* OBJECTIVE
Repeat exactly, and only, the lines below starting at the line that contains "The Blender Python" and ending at the line that contains "return mb.build(name, m, parent, smooth=0)", inclusive of both.

* INPUT DATA
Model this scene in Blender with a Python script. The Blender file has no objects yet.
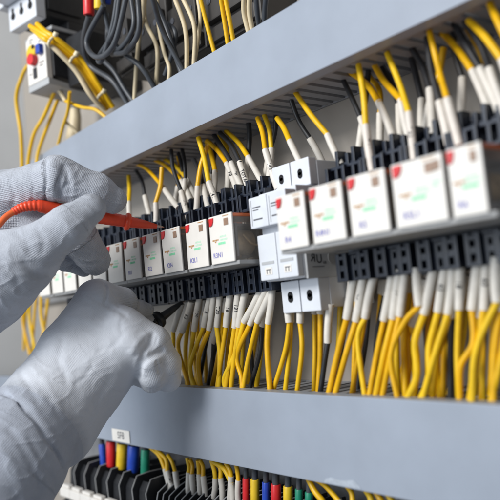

==

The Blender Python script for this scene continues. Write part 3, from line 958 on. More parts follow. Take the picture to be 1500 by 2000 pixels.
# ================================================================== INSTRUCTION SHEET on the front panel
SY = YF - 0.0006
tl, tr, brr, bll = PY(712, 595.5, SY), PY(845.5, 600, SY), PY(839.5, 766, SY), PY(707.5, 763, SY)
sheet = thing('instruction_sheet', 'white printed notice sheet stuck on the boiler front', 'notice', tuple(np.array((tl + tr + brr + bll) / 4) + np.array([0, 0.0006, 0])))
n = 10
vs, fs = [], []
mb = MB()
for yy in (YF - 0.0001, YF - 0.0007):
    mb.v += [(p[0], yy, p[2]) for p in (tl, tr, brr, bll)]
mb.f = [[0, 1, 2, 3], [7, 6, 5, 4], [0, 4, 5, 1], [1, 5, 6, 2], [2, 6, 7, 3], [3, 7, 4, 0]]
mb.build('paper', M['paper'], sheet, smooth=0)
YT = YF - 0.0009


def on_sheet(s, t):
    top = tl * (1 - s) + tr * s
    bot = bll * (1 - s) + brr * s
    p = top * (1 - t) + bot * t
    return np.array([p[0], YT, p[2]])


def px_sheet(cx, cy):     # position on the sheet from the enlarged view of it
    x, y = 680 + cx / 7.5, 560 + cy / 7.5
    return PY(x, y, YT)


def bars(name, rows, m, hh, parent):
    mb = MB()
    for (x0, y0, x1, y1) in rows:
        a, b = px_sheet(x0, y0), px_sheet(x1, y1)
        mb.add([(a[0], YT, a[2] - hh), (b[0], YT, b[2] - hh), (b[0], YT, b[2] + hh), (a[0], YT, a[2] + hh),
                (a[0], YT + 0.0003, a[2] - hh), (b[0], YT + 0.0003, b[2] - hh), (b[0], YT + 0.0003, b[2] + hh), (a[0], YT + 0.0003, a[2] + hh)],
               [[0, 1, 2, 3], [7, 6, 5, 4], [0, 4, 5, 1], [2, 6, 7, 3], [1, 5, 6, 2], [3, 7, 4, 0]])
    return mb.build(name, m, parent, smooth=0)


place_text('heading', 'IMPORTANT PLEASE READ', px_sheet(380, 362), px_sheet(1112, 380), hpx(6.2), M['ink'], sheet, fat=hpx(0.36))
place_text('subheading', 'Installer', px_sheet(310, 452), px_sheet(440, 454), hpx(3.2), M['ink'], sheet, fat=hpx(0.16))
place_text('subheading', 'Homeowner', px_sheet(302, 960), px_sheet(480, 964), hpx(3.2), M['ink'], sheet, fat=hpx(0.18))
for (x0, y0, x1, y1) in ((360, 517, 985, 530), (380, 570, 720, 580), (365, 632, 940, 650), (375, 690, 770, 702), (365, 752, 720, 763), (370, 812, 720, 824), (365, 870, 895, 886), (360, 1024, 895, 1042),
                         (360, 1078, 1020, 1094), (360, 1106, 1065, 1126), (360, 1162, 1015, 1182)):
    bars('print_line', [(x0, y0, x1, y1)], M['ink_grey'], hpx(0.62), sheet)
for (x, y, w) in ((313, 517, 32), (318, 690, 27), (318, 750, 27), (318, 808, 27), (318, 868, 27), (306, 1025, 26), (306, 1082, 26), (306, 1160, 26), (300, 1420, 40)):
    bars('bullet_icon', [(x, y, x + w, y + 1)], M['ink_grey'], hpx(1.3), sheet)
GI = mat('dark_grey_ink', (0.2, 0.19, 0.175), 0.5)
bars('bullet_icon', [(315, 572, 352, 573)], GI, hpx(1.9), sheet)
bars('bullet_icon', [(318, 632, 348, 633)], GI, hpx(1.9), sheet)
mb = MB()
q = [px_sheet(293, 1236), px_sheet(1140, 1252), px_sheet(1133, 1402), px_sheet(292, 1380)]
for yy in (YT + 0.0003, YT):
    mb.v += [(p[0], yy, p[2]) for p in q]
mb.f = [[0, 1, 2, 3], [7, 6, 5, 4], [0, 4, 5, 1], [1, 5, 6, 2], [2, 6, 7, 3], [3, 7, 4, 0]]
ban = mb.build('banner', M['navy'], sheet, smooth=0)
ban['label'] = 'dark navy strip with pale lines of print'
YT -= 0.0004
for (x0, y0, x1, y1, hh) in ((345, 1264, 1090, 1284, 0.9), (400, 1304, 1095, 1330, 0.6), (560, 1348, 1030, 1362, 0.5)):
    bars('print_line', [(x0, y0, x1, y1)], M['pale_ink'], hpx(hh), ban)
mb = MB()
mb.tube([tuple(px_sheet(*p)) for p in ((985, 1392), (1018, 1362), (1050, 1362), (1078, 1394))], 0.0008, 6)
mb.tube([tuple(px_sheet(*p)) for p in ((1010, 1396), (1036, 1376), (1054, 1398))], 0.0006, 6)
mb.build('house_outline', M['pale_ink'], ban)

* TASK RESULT
The Blender Python script for this scene continues. Write part 3, from line 958 on. More parts follow. Take the picture to be 1500 by 2000 pixels.
# ================================================================== INSTRUCTION SHEET on the front panel
SY = YF - 0.0006
tl, tr, brr, bll = PY(712, 595.5, SY), PY(845.5, 600, SY), PY(839.5, 766, SY), PY(707.5, 763, SY)
sheet = thing('instruction_sheet', 'white printed notice sheet stuck on the boiler front', 'notice', tuple(np.array((tl + tr + brr + bll) / 4) + np.array([0, 0.0006, 0])))
n = 10
vs, fs = [], []
mb = MB()
for yy in (YF - 0.0001, YF - 0.0007):
    mb.v += [(p[0], yy, p[2]) for p in (tl, tr, brr, bll)]
mb.f = [[0, 1, 2, 3], [7, 6, 5, 4], [0, 4, 5, 1], [1, 5, 6, 2], [2, 6, 7, 3], [3, 7, 4, 0]]
mb.build('paper', M['paper'], sheet, smooth=0)
YT = YF - 0.0009


def on_sheet(s, t):
    top = tl * (1 - s) + tr * s
    bot = bll * (1 - s) + brr * s
    p = top * (1 - t) + bot * t
    return np.array([p[0], YT, p[2]])


def px_sheet(cx, cy):     # position on the sheet from the enlarged view of it
    x, y = 680 + cx / 7.5, 560 + cy / 7.5
    return PY(x, y, YT)


def bars(name, rows, m, hh, parent):
    mb = MB()
    for (x0, y0, x1, y1) in rows:
        a, b = px_sheet(x0, y0), px_sheet(x1, y1)
        mb.add([(a[0], YT, a[2] - hh), (b[0], YT, b[2] - hh), (b[0], YT, b[2] + hh), (a[0], YT, a[2] + hh),
                (a[0], YT + 0.0003, a[2] - hh), (b[0], YT + 0.0003, b[2] - hh), (b[0], YT + 0.0003, b[2] + hh), (a[0], YT + 0.0003, a[2] + hh)],
               [[0, 1, 2, 3], [7, 6, 5, 4], [0, 4, 5, 1], [2, 6, 7, 3], [1, 5, 6, 2], [3, 7, 4, 0]])
    return mb.build(name, m, parent, smooth=0)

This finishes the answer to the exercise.